Die Kieler Wohnungsgesellschaft (KiWoG) wollen wir hingegen stärken; einer geplanten Kürzung der Mittel müssen wir widersprechen: Sozialer und bezahlbarer Wohnungsbau sind eine dringend notwendige Investition in Kiels strukturelle Basis, die wir nicht wegkürzen können.

Einem Stopp der Stadtbahn, wie die CDU ihn beantragt, können wir nicht zustimmen. Beim jetzigen Planungsstand die Notbremse zu ziehen, verursacht mehr Probleme als es löst. Wir treten dafür ein, bei vorliegender Beschlussreife – buchstäblich zur Weichenstellung – einen Bürgerentscheid durchzuführen, um das Großprojekt Stadtbahn auf einer soliden und eindeutigen demokratischen Beschlussbasis zu verwirklichen.

Anders verhält es sich mit dem Meeresvisualisierumszentrum. Dieses Projekt kann und muss vor dem Hintergrund der Haushaltslage zunächst auf Eis gelegt werden, bis wir es uns wieder leisten können.

Ebenso müssen wir die Pläne zur Durchführung von hybriden Gremiensitzungen der Selbstverwaltung so lange schieben, wie es gesetzlich möglich ist. Die Stadt hat momentan weder die Gelder noch die personellen Ressourcen, um den Ratsleuten ihren Sitzungsteilnahme möglichst bequem zu gestalten. Kürzen wollen wir auch bei den Feuerwerken im Rahmen der Kieler Woche.

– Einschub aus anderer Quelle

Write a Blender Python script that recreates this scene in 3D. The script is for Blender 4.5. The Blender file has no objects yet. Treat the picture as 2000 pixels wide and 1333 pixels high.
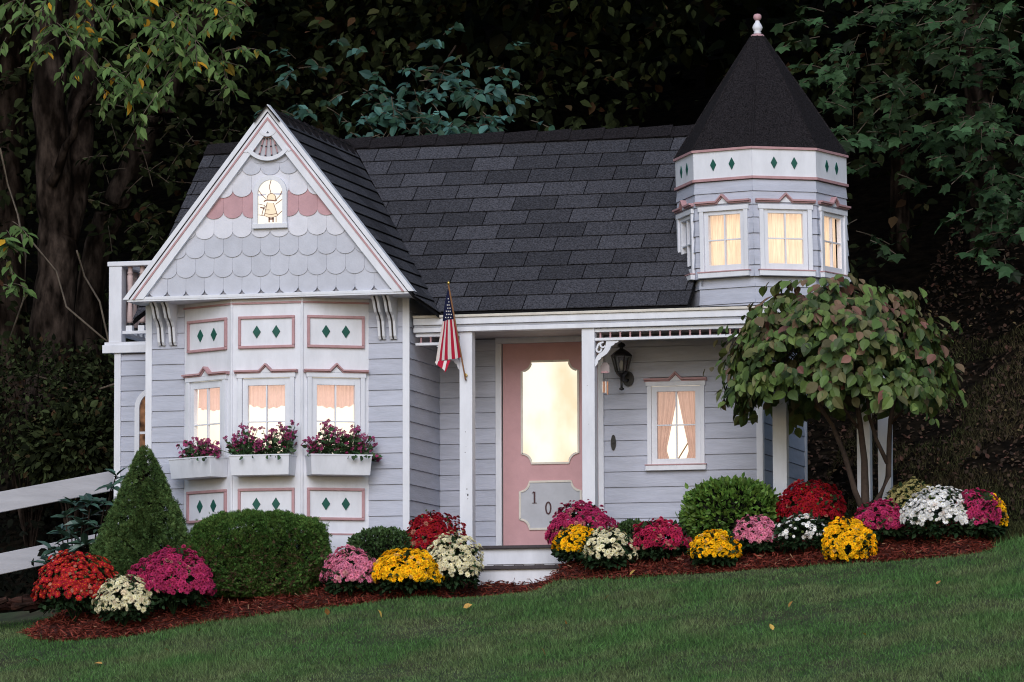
import bpy, math, random
import numpy as np
from mathutils import Vector, Matrix
random.seed(7); rng = np.random.default_rng(7)
SC = bpy.context.scene
COL = SC.collection
R_ = math.radians

# ------------------------------------------------------------------ camera
CAM_F = 9465.4                      # focal length in units of a 2000-wide frame
YAW, PITCH, ROLL = R_(14.89), R_(5.3335), R_(-0.16855)
def _rot(y, p, r):
    cy, sy, cp, sp, cr, sr = math.cos(y), math.sin(y), math.cos(p), math.sin(p), math.cos(r), math.sin(r)
    R0 = np.array([[1, 0, 0], [0, 0, -1], [0, 1, 0.]])
    Y = np.array([[cy, 0, sy], [0, 1, 0], [-sy, 0, cy]])
    P = np.array([[1, 0, 0], [0, cp, sp], [0, -sp, cp]])
    Q = np.array([[cr, -sr, 0], [sr, cr, 0], [0, 0, 1]])
    return Q @ P @ Y @ R0
CR = _rot(YAW, PITCH, ROLL)
CAM = np.array([10.514, -36.363, -1.955])
cam_data = bpy.data.cameras.new('camera'); cam = bpy.data.objects.new('camera', cam_data); COL.objects.link(cam)
cam.matrix_world = Matrix(((CR[0][0], -CR[1][0], -CR[2][0], CAM[0]), (CR[0][1], -CR[1][1], -CR[2][1], CAM[1]),
                           (CR[0][2], -CR[1][2], -CR[2][2], CAM[2]), (0, 0, 0, 1)))
cam_data.sensor_width = 36; cam_data.lens = CAM_F / 2000 * 36
cam_data.clip_start = 1; cam_data.clip_end = 600
SC.camera = cam
def at(px, py, Y):
    """survey helper: the point of the plane Y that the photograph shows at a pixel"""
    d = CR.T @ np.array([(px - 1000) / CAM_F, (py - 666.5) / CAM_F, 1.0])
    t = (Y - CAM[1]) / d[1]
    return CAM + t * d

# ------------------------------------------------------------------ sky, sun, exposure
world = bpy.data.worlds.new('World'); SC.world = world; world.use_nodes = True
wn = world.node_tree.nodes; wl = world.node_tree.links; wn.clear()
sky = wn.new('ShaderNodeTexSky'); sky.sky_type = 'NISHITA'; sky.sun_disc = False
sky.sun_elevation = R_(30); sky.sun_rotation = R_(171)
sky.air_density = 1.2; sky.dust_density = 1.2; sky.ozone_density = 1.0
bg = wn.new('ShaderNodeBackground'); bg.inputs['Strength'].default_value = 0.06
out = wn.new('ShaderNodeOutputWorld')
wl.new(sky.outputs[0], bg.inputs[0]); wl.new(bg.outputs[0], out.inputs[0])
sun_d = bpy.data.lights.new('sun', 'SUN'); sun_d.energy = 0.9; sun_d.angle = R_(40); sun_d.color = (.87, .90, 1.0)
sun = bpy.data.objects.new('sun', sun_d); COL.objects.link(sun)
az, el = R_(9), R_(30)             # from the viewer's side, a little to the right
sdir = Vector((math.sin(az) * math.cos(el), -math.cos(az) * math.cos(el), math.sin(el)))
sun.rotation_euler = sdir.to_track_quat('Z', 'Y').to_euler(); sun.location = (0, -20, 12)
SC.view_settings.view_transform = 'Standard'; SC.view_settings.look = 'None'
SC.view_settings.exposure = 1.02; SC.view_settings.gamma = 1.0; SC.view_settings.use_curve_mapping = False
SC.render.engine = 'CYCLES'
SC.cycles.max_bounces = 6; SC.cycles.transparent_max_bounces = 12; SC.cycles.use_denoising = True; SC.cycles.filter_width = 1.1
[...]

Das eingesparte Geld dafür ist im Fonds ‚Gemeinsam Kiel gestalten‘ wesentlich besser aufgehoben; wir fordern, dass geplante Kürzungen wieder zurückgedreht werden. Gleiches gilt für die Förderung der Schuldnerberatung der Verbraucherzentrale und das Ferienprogramm im Gaardener Blaupark. Hier liegt eine rote Linie. Wir können nicht einerseits dabei zusehen, wie die Probleme in Gaarden immer größer werden und gleichzeitig soziale Maßnahmen für den Stadtteil gestrichen werden. Deshalb halten wir auch weiterhin daran fest, dass es – begleitend zu den ordnungsrechtlichen Maßnahmen durch den Kommunalen Ordnungsdienst – einen Drogenkonsumraum auf dem Kieler Ostufer geben muss. Soziales, Bildung und Kultur. Das sind die roten Linien des SSW, die wir in diesen Haushaltsberatungen nicht überschreiten werden.